“Cent’anni di solitudine” (1967) è un romanzo di 405 pagine, nelle quali Gabriel Garcìa Márquez racconta le vicende di generazioni di uomini e donne della famiglia Buendìa, partendo da Macondo, un villaggio (…) di venti case e di canna selvatica costruito sulla riva di un fiume dalle acque diafane (…). Nel romanzo c’è molto della Colombia, patria dello scrittore che ha fatto la storia della Letteratura sudamericana e non solo, creando un genere che esprime appieno il folclore ma anche la magia del Sud America, dove le favole dei padri si perdono nella notte dei tempi. Quel genere letterario fu chiamato “Realismo Magico”: la realtà viene così plasmata di magia. Un mondo creato grazie alle storie raccontate dalla nonna e che l’umanità ha conosciuto e apprezzato attraverso i suoi meravigliosi e intensi libri, da “Cronaca di una morte annunciata”, una metafora dell’assurdità della vita, a “L’amore ai tempi del colera”, dal quale è stato tratto anche un film del 2007, da “Nessuno scrive al colonnello” a “Il generale nel suo labirinto”. Gabriel Garcìa Márquez si è spento il 17 aprile all’età di 87 anni in un ospedale di Città del Messico, ma il suo spirito sopravvive nelle sue opere.
Con “Cent’anni di solitudine” lo scrittore e reporter, amico di Fidel Castro, ricevette il Premio Nobel per la Letteratura nel 1982. Durante il suo memorabile discorso parlò delle guerre, dei colpi di stato, dei desaparecidos e soprattutto della solitudine del Sud America e dei sudamericani che non vengono capiti dal resto del Mondo.
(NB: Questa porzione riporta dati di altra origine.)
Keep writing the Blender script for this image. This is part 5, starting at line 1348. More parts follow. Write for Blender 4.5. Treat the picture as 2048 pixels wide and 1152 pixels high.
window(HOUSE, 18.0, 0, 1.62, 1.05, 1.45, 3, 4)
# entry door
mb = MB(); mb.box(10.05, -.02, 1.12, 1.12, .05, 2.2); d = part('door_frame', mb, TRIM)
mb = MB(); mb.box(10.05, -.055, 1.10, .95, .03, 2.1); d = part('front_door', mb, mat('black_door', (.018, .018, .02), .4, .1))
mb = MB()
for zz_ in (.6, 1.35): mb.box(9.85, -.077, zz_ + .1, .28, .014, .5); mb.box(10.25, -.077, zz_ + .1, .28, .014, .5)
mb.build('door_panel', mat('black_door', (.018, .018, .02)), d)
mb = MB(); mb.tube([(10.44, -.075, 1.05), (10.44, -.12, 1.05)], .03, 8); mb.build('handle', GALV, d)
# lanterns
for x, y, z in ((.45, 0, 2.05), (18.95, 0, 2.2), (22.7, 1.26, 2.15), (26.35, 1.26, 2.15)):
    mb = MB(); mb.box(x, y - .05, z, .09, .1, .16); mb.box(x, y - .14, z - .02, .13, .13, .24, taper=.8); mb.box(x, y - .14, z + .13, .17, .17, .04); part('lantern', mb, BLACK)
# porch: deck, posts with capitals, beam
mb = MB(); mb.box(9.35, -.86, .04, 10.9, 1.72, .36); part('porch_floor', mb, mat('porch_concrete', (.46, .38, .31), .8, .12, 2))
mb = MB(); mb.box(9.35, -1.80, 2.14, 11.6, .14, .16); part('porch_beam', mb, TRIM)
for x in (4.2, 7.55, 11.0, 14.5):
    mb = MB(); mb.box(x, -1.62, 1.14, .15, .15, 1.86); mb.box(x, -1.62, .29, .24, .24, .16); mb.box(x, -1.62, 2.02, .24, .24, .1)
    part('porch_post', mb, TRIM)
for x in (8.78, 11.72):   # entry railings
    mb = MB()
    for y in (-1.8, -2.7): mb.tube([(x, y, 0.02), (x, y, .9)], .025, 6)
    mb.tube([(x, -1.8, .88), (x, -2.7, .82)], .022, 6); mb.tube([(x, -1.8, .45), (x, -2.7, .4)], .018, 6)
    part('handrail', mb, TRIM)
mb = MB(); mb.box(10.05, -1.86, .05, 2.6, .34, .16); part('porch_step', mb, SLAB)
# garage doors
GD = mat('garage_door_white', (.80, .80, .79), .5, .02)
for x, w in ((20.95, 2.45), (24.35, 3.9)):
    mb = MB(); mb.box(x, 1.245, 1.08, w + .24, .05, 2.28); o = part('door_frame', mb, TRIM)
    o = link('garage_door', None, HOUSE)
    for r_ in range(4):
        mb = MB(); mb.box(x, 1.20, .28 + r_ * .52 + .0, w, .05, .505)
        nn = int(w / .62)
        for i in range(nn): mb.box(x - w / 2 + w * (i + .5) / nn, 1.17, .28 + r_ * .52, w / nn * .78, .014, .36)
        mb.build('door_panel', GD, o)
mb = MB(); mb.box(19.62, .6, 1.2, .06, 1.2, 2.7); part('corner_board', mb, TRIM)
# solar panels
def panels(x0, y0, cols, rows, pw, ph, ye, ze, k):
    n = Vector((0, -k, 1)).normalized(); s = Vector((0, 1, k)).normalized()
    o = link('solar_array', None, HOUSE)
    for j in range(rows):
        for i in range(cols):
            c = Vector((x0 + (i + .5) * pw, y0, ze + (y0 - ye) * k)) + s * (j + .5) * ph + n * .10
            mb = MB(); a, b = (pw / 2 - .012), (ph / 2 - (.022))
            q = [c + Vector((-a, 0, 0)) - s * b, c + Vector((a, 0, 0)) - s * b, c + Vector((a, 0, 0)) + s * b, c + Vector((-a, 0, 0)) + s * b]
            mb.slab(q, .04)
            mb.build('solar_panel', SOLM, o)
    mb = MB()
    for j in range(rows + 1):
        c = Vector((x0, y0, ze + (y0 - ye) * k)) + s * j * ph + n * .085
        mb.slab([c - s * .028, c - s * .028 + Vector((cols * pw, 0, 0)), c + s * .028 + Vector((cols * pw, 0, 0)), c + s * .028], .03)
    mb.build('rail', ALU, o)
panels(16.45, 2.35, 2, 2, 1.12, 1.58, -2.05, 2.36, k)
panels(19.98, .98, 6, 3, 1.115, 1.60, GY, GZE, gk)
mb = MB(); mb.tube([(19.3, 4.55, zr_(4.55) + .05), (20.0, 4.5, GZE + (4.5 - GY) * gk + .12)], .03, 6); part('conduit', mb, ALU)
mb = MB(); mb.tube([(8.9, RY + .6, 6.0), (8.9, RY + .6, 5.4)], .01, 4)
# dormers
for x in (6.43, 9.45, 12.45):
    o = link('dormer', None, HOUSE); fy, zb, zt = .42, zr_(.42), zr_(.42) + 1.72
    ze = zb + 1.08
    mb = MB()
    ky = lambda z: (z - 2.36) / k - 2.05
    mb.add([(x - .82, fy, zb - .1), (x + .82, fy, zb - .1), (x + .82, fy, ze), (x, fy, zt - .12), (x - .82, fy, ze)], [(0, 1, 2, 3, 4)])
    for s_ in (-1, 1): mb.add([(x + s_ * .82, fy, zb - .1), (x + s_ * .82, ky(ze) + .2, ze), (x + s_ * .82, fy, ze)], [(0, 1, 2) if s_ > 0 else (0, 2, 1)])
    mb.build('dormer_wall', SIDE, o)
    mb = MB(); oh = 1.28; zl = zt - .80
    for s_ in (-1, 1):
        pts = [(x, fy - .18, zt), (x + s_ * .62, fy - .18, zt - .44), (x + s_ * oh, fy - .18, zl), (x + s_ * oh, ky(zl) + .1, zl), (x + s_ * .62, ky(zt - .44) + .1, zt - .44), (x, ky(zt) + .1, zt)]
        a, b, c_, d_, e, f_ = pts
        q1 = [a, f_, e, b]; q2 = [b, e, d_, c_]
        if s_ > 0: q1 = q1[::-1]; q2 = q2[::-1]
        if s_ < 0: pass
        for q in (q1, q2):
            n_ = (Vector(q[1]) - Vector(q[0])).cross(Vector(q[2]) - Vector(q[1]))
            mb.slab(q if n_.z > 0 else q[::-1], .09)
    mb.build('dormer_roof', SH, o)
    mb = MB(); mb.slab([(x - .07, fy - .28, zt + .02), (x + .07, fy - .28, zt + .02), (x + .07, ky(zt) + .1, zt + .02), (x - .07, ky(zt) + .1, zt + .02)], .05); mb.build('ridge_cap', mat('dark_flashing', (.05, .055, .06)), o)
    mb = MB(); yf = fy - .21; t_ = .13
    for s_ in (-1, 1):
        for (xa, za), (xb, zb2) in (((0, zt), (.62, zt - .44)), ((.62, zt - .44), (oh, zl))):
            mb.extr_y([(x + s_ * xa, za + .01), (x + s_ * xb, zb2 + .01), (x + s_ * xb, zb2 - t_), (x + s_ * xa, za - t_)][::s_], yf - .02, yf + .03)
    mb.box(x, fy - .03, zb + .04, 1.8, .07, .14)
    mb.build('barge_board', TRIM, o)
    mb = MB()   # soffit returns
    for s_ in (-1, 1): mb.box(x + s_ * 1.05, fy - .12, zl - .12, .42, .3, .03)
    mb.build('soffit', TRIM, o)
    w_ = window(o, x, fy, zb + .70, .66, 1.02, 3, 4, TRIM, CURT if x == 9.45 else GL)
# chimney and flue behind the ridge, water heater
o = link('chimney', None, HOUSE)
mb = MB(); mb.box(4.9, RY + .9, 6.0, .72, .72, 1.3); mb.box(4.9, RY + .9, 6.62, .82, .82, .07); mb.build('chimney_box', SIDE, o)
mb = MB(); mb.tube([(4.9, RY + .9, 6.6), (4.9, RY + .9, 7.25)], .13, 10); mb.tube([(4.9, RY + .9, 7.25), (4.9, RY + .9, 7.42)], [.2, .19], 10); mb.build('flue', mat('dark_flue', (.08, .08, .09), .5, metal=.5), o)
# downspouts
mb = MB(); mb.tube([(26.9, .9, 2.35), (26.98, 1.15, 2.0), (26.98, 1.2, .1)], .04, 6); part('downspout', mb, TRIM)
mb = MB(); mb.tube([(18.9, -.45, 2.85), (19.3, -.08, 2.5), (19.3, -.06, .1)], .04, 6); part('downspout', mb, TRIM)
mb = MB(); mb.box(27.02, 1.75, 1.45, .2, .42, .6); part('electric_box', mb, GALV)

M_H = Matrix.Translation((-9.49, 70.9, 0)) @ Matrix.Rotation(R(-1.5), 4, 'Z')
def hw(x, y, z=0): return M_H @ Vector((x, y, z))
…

Poi auspicò una società migliore, in cui “le stirpi condannate a cent’anni di solitudine abbiano una seconda opportunità sulla terra”. Riposa in pace grande uomo. Riposa in pace Gabriel Garcìa Márquez.
Per approfondire la vita dello scrittore colombiano, potete leggere la biografia, edita da Mondadori, “Vivere per raccontarla”.